> _To be done_
The lines to reproduce run from the first one through the line containing "grille(1, a, b, 'latticed". Reproduce them exactly.

* * * *

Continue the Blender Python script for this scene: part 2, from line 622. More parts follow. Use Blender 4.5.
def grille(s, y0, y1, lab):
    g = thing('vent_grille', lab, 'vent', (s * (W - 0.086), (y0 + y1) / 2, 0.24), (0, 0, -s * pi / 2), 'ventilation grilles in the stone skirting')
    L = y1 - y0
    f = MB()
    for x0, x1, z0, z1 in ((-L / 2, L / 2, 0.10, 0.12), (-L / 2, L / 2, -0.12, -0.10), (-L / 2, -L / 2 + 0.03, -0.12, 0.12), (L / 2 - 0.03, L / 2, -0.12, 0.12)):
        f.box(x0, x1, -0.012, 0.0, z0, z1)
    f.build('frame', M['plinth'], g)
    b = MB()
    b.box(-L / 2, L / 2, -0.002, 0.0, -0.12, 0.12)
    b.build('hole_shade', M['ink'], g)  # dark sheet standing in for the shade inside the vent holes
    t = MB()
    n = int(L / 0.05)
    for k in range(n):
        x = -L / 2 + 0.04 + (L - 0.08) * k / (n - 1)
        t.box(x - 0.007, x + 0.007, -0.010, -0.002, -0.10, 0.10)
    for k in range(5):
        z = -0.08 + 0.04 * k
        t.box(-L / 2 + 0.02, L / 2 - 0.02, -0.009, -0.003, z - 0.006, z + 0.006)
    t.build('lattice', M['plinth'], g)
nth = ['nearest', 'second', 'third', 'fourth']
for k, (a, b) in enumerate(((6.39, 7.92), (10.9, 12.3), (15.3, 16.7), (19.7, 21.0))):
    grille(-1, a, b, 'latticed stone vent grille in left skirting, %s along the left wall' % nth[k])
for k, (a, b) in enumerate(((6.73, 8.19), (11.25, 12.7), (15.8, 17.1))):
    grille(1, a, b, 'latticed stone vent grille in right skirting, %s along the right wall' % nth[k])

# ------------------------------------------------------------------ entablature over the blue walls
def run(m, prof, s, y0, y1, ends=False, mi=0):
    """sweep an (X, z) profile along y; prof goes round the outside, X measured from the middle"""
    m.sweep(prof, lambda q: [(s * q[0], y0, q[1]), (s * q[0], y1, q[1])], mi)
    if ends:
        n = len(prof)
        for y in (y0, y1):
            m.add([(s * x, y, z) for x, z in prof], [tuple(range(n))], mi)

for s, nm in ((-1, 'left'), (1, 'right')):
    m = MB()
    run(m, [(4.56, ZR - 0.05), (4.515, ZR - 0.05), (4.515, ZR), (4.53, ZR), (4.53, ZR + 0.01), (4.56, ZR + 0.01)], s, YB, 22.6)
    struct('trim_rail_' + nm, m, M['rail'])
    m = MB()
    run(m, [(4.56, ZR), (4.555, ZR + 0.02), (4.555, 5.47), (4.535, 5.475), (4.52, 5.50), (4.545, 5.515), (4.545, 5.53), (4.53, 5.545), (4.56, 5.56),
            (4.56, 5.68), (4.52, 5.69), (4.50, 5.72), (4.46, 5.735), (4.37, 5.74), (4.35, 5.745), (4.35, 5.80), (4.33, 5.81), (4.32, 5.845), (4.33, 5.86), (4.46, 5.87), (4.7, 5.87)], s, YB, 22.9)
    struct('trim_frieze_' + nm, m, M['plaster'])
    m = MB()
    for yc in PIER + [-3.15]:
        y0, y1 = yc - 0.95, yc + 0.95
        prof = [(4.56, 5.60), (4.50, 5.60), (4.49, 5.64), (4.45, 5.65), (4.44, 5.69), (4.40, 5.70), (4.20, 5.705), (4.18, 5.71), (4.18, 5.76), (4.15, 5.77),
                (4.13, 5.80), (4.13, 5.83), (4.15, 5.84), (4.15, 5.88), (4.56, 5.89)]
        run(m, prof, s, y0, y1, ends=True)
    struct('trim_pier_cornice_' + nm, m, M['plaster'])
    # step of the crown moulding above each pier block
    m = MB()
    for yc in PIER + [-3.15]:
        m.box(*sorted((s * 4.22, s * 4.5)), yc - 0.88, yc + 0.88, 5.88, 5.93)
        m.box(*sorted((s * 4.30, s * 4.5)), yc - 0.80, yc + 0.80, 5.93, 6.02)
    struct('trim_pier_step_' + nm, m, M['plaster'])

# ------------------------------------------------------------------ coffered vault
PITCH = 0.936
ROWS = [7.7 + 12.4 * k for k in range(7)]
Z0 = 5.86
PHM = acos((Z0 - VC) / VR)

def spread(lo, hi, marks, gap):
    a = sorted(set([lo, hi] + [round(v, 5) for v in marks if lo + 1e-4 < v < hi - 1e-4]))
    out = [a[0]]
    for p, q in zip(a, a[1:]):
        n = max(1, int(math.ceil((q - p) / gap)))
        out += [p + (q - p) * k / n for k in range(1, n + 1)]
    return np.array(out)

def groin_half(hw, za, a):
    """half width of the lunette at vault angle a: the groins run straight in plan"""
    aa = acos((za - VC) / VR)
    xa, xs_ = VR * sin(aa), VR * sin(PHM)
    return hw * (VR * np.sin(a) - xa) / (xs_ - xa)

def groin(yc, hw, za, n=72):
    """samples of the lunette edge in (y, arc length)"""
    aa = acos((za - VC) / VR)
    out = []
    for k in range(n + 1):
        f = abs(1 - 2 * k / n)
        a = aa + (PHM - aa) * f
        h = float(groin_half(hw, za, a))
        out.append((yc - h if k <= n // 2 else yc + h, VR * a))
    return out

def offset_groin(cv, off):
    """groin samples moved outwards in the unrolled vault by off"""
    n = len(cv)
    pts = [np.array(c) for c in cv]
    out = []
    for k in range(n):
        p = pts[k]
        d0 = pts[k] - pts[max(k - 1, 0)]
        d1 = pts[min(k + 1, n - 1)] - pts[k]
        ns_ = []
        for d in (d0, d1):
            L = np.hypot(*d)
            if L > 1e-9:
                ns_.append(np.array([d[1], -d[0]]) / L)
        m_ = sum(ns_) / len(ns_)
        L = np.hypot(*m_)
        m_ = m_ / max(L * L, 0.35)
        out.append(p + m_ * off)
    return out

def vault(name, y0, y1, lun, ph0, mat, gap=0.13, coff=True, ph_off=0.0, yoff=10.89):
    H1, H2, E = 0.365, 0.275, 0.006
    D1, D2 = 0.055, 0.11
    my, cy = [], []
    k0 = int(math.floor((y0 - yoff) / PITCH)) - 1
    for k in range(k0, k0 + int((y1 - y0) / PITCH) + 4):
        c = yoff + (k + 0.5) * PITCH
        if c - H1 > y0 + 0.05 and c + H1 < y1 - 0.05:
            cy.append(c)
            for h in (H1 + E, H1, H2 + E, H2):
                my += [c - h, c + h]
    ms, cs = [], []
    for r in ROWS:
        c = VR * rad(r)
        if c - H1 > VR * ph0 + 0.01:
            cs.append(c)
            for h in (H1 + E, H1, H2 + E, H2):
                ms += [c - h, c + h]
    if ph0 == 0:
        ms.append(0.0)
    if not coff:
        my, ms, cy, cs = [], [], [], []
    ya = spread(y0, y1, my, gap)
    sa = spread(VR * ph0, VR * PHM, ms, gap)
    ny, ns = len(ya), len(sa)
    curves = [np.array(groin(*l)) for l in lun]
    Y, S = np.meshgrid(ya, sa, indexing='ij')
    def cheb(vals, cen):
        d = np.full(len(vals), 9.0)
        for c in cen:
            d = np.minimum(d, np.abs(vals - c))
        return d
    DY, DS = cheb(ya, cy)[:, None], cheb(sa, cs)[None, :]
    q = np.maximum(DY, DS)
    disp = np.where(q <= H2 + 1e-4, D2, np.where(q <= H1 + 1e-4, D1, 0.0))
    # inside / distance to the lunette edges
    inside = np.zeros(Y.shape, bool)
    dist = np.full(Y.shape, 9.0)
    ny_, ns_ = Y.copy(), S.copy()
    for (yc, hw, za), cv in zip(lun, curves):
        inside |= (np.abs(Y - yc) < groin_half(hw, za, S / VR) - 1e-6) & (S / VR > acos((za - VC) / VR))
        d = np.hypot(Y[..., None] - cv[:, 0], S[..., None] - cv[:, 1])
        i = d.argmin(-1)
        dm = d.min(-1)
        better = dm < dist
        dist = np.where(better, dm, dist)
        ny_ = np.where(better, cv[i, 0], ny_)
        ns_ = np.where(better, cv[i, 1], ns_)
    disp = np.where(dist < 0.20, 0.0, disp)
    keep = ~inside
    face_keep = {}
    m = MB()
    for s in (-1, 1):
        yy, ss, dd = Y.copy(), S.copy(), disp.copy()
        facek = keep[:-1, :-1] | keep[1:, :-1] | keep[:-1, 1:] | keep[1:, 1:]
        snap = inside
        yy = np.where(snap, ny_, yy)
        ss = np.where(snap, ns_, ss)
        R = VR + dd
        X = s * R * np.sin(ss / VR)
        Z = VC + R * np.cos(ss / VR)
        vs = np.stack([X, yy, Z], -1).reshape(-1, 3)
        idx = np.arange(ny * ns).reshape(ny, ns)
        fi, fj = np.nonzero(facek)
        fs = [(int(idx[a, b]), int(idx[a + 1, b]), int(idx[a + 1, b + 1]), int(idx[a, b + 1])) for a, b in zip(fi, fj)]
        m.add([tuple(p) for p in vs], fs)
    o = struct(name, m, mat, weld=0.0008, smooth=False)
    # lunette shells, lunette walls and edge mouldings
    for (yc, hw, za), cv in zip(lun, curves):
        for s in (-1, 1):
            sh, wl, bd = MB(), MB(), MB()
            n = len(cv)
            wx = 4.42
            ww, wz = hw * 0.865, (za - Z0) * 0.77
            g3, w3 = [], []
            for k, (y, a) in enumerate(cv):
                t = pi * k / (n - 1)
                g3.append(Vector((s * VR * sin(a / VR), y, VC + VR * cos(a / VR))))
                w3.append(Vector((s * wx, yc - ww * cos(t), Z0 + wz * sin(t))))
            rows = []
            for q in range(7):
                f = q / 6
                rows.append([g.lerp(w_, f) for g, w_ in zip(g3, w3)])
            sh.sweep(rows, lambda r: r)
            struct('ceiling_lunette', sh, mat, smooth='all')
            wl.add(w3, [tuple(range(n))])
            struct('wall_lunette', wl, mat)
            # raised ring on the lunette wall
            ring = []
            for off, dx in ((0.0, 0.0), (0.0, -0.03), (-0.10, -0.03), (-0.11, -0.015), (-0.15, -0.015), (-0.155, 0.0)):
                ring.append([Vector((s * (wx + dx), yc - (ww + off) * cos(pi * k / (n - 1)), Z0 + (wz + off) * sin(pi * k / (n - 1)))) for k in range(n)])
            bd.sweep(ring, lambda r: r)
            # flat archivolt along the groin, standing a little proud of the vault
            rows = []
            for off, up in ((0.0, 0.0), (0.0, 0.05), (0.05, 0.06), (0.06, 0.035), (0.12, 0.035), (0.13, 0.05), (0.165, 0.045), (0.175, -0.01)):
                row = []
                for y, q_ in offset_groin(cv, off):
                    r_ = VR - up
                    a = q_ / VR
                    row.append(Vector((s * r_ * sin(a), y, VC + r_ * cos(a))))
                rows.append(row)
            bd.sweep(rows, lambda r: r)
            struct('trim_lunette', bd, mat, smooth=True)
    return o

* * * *

> _Expected answer_
Continue the Blender Python script for this scene: part 2, from line 622. More parts follow. Use Blender 4.5.
def grille(s, y0, y1, lab):
    g = thing('vent_grille', lab, 'vent', (s * (W - 0.086), (y0 + y1) / 2, 0.24), (0, 0, -s * pi / 2), 'ventilation grilles in the stone skirting')
    L = y1 - y0
    f = MB()
    for x0, x1, z0, z1 in ((-L / 2, L / 2, 0.10, 0.12), (-L / 2, L / 2, -0.12, -0.10), (-L / 2, -L / 2 + 0.03, -0.12, 0.12), (L / 2 - 0.03, L / 2, -0.12, 0.12)):
        f.box(x0, x1, -0.012, 0.0, z0, z1)
    f.build('frame', M['plinth'], g)
    b = MB()
    b.box(-L / 2, L / 2, -0.002, 0.0, -0.12, 0.12)
    b.build('hole_shade', M['ink'], g)  # dark sheet standing in for the shade inside the vent holes
    t = MB()
    n = int(L / 0.05)
    for k in range(n):
        x = -L / 2 + 0.04 + (L - 0.08) * k / (n - 1)
        t.box(x - 0.007, x + 0.007, -0.010, -0.002, -0.10, 0.10)
    for k in range(5):
        z = -0.08 + 0.04 * k
        t.box(-L / 2 + 0.02, L / 2 - 0.02, -0.009, -0.003, z - 0.006, z + 0.006)
    t.build('lattice', M['plinth'], g)
nth = ['nearest', 'second', 'third', 'fourth']
for k, (a, b) in enumerate(((6.39, 7.92), (10.9, 12.3), (15.3, 16.7), (19.7, 21.0))):
    grille(-1, a, b, 'latticed stone vent grille in left skirting, %s along the left wall' % nth[k])
for k, (a, b) in enumerate(((6.73, 8.19), (11.25, 12.7), (15.8, 17.1))):
    grille(1, a, b, 'latticed stone vent grille in right skirting, %s along the right wall' % nth[k])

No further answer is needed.